Interest rates

Does rising interest rates curb inflation? –

The Bank of Canada continues to try to counter rising inflation and, last week, raised its key rate again.

The year-over-year inflation rate in Canada rose from 8.1% in June to 7.6% in July, but further interest rate hikes are expected this year.

We asked Larry Davey, President and CEO of Access Credit Union, if the strategy was working.

“I would say they’re getting some of the results they were looking for. It’s a slower process than I think we’re all looking for,” he said. “We would like it to slow down and stop, and get back to what it was faster than what is going to happen. I know there have been discussions that it could take a year to two years before see inflation come down as much as we would like, and that is a very slow process.”

Davey noted that there are a number of factors at play when it comes to tempering the national inflation rate, and he says that the supply chain, wages, gasoline and prices of groceries are all part of the equation. “It’s very rare for these things to move in unison, so it takes a lot of leverage for the Bank of Canada, the main one being interest rates, but it takes a lot of trial and error for them to get the inflation rate down to what they expect.”

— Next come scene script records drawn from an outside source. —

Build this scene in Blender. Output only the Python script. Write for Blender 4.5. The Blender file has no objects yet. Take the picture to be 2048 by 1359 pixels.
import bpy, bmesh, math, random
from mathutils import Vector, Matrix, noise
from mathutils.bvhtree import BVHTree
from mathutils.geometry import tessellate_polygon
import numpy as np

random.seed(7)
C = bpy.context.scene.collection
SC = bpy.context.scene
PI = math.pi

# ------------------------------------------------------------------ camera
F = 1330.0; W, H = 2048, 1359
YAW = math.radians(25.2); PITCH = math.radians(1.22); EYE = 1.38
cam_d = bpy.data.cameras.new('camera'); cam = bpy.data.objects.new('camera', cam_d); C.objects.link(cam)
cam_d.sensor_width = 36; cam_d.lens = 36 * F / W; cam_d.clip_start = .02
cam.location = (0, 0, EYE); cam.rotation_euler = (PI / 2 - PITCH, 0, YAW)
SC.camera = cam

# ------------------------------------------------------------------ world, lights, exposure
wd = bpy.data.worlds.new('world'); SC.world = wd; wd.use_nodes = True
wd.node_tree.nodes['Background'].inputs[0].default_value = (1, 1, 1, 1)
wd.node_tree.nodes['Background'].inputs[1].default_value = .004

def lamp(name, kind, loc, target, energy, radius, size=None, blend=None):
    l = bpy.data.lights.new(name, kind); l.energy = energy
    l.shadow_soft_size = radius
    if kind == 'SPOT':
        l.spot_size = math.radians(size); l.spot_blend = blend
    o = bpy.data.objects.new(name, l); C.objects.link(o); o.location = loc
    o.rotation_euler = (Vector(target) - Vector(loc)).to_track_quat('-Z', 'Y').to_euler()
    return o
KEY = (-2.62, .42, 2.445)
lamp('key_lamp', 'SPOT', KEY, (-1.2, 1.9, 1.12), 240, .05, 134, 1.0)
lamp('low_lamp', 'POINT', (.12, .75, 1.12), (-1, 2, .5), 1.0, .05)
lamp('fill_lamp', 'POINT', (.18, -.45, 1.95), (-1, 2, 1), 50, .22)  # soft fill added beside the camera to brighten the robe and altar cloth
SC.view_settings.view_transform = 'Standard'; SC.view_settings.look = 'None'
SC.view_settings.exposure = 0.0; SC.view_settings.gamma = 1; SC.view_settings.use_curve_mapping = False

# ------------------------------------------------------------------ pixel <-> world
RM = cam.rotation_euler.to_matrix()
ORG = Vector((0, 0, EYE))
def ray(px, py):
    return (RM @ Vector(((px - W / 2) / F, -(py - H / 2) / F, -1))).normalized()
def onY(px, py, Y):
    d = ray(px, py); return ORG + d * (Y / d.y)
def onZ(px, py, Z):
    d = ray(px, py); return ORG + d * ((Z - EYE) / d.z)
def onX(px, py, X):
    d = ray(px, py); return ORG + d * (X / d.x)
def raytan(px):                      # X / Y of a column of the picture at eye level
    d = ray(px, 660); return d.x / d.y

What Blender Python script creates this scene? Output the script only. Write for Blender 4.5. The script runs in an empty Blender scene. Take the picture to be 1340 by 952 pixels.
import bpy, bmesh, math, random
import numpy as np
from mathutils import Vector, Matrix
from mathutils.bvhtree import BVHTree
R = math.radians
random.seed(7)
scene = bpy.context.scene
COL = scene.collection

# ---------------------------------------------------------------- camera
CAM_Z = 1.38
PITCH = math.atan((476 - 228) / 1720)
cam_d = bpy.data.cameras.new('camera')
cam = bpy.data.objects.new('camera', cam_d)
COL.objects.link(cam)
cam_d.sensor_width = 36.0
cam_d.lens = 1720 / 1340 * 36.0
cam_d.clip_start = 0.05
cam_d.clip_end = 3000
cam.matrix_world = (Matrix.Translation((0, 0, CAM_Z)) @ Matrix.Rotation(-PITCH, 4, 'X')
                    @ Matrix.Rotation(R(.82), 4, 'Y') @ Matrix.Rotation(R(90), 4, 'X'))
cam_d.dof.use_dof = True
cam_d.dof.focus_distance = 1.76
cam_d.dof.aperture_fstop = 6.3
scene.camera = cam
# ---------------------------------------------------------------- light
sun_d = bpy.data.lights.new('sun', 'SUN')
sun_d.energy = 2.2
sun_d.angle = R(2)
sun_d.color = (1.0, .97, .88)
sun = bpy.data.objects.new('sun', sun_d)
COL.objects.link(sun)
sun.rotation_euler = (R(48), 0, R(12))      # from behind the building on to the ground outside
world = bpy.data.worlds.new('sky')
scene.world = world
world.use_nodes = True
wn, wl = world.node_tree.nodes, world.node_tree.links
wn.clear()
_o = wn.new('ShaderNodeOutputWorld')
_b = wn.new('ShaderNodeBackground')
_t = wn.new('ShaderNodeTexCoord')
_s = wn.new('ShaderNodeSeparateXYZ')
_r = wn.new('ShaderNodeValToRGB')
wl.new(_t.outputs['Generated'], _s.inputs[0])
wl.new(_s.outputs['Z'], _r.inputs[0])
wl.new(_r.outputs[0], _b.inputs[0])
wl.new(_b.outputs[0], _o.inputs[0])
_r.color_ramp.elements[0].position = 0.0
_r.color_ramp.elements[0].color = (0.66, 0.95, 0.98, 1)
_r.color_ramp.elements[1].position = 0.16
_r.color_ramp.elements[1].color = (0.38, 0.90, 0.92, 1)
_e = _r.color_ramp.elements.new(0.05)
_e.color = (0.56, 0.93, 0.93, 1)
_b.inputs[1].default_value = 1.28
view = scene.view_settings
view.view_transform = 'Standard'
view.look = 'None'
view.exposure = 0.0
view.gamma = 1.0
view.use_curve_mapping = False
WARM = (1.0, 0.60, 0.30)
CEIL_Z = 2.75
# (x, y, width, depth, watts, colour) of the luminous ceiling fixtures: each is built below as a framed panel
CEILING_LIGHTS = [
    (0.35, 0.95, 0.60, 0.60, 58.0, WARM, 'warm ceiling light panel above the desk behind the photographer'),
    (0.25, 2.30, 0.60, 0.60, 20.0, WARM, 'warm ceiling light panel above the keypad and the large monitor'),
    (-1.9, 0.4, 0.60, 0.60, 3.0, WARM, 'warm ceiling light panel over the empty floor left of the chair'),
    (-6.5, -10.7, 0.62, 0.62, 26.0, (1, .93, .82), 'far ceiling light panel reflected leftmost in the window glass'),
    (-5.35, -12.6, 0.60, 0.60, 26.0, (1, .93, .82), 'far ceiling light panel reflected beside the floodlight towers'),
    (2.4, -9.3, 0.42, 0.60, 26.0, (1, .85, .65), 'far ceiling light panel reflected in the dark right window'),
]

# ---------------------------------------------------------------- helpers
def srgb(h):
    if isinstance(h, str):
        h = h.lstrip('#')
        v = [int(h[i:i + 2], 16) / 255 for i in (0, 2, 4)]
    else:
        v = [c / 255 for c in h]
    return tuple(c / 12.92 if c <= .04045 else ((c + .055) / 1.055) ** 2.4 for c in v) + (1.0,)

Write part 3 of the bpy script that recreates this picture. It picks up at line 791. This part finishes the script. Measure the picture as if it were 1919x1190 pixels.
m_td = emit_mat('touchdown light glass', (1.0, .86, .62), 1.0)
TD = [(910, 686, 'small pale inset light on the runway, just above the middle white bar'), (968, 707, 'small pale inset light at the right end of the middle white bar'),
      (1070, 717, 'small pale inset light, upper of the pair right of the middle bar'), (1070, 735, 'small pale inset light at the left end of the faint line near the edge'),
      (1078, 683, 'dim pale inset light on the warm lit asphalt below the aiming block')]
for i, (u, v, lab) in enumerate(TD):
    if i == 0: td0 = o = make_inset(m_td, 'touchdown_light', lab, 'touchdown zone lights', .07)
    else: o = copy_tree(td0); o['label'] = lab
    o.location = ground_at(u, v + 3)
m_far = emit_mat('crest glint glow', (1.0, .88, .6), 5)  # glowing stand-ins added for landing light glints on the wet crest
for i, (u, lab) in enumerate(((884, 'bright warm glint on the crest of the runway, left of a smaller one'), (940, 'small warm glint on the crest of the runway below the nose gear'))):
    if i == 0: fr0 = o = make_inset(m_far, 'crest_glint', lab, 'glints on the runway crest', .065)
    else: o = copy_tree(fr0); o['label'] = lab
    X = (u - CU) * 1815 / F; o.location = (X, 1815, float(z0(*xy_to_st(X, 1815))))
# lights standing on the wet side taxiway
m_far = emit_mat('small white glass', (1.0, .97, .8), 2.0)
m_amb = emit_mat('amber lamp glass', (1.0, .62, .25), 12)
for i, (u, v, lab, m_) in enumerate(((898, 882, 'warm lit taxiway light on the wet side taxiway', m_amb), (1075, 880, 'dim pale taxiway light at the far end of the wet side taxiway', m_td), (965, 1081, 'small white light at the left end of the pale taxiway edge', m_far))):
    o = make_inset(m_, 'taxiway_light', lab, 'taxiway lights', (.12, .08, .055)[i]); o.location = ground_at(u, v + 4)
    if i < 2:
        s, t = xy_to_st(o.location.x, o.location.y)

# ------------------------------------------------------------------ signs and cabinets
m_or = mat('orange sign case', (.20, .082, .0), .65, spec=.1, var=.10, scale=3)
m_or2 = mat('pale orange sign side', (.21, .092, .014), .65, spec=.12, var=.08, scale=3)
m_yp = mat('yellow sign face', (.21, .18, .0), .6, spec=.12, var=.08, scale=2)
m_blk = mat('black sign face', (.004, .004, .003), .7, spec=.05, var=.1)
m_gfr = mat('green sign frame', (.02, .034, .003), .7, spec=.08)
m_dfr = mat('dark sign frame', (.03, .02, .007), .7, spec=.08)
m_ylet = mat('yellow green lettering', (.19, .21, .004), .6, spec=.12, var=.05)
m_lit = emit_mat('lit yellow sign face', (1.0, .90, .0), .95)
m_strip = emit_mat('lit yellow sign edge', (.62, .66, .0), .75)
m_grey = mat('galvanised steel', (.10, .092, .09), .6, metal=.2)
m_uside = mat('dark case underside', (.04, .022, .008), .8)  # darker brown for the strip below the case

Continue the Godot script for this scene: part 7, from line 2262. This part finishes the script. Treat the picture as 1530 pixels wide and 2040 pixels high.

And that process, Davey added, requires a delicate balance between slowing the economy enough to make a difference while avoiding a recession.

“You can see if they pulled all the levers one way it would slow down the economy, and then what would happen is there would be an impact on jobs, a huge impact on housing and so they don’t want that to happen. They just want to slow it down and therefore that process takes a while to go through the economy.”

Fixed mortgages also play a part in the equation, Davey said, and are another reason the process is taking longer than expected.

“There are a lot of people who have fixed mortgages and they have had them for a year or two, and they could have three or four more years to pay off their mortgage. So not everyone is affected by an increase rates and that’s why it’s just one thing the Bank can do and doesn’t necessarily have an immediate impact on the economy,” he explained.